- The Washington Times - Thursday, July 27, 2000

Since the United States approved $1.3 billion in counternarcotics aid for Colombia, guerrilla groups who profit from the drug trade have waged a bloody terror campaign in protest. Even as Colombian government officials and guerrilla leaders sat around a peace table in Geneva on Monday and Tuesday, the bloodshed in Colombia continued unabated.

Since January, when aid to Colombia was approved, the Revolutionary Armed Forces of Colombia (FARC), a guerrilla group, has attacked almost 200 police stations and killed more than 100 police officers. Fighting that began over the weekend in Colombia's northern San Lucas mountains appears to have resulted in the deaths of 60 members of the National Liberation Army (ELN) guerrilla group and 18 renegade, paramilitary fighters. In addition, on Monday 200 FARC terrorists ambushed a police station in the remote southwestern province of Narino, which is rich in opium poppy fields. The FARC gunned down 11 police officers and wounded 17 others.

This summit's context of violence highlights how brutal guerrilla and paramilitary tactics continue to be. Commanders for the FARC, which has effective control of about 40 percent of the country, declined even to attend the summit. But the relatives of 11 people kidnapped by the ELN in the spring of 1999 were there, lobbying for the release of their loved ones. The ELN's chief, Antonio Garcia, gave them little hope, pre-empting the summit by saying that neither the issue of hostages nor a cease-fire would be on the table for discussion.

What the ELN did want to discuss is the 1,500 square-mile territory that Colombian President Andres Pastrana has tentatively agreed to surrender to ELN control. But the agreement is difficult to implement since the area, which is rich in oil, gold and cocaine, is overrun by paramilitary forces.

In addition, local residents are strongly opposed to forfeiting the region to the ELN, since they fear living outside of the government's protection. The government gave the FARC control of a demilitarized zone about one year ago and an ombudsman appointed by Congress has documented 41 disappearances in the territory at the hands of the FARC. The territory was ceded as a land for peace deal, but the FARC now uses the demilitarized zone as a base of illegal operations and has shown no will whatsoever to negotiate a peace.

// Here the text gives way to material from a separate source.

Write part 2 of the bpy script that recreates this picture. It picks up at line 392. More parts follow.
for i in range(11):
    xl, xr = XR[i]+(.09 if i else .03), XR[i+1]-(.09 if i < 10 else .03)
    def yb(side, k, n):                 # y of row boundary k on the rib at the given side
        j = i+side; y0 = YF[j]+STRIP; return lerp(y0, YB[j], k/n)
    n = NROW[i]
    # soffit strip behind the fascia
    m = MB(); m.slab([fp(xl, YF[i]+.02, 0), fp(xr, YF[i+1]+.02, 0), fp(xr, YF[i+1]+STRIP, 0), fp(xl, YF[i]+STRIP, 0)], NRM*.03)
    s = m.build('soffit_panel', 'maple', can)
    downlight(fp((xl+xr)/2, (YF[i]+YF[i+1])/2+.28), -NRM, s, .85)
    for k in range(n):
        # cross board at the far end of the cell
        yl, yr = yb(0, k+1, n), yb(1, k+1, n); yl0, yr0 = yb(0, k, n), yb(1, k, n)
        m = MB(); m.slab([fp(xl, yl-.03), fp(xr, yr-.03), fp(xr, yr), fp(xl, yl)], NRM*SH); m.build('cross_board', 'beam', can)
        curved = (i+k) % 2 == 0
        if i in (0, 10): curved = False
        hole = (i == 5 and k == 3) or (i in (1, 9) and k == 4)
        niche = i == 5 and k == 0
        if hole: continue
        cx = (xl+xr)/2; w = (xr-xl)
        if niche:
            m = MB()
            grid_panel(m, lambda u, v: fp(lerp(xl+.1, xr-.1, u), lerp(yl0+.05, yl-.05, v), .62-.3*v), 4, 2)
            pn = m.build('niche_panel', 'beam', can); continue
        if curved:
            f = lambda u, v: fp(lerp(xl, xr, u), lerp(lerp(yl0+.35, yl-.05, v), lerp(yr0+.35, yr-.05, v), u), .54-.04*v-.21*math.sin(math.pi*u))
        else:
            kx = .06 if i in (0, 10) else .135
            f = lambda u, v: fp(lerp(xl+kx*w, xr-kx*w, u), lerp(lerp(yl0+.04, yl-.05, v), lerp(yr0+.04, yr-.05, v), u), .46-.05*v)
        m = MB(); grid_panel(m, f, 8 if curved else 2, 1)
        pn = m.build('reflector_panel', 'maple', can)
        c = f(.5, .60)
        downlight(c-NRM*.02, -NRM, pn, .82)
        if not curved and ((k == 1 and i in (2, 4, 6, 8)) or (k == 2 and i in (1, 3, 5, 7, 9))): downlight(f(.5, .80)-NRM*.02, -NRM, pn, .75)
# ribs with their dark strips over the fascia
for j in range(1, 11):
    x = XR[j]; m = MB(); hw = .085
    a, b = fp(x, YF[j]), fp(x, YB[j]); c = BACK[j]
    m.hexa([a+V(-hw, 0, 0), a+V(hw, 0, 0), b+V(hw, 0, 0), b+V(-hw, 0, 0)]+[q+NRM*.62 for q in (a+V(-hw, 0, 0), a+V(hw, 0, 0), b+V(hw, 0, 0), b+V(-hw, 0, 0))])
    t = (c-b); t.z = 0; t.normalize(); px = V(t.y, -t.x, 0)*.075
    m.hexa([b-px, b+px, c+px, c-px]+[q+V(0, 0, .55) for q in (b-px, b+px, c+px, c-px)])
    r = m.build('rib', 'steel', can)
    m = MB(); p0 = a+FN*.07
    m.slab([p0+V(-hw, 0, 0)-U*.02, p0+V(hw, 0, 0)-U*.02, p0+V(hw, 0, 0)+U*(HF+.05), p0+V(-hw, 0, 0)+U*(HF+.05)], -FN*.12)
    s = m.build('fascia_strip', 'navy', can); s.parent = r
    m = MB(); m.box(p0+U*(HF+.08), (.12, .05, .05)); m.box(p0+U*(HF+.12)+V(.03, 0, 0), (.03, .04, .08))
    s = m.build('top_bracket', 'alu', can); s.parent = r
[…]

Former Colombian Police Chief Jose Serrano, who was in Washington last week to receive the DEA's special agent award, described the growing link guerrilla and paramilitary groups have formed with drug traffickers, giving terrorists access to vast resources to buy guns. "After the iron curtain fell, and subversives stopped receiving money from the former Soviet Union or Cuba, the FARC began attacking us when we fumigated [coca] crops," Mr. Serrano told The Washington Times. Mr. Pastrana's plan to achieve peace through counternarcotics initiatives and social projects is therefore "the last chance that we Colombians have. Because if it fails, we will have to make our peace over corpses," he said. No one should want that. Colombia has seen enough suffering.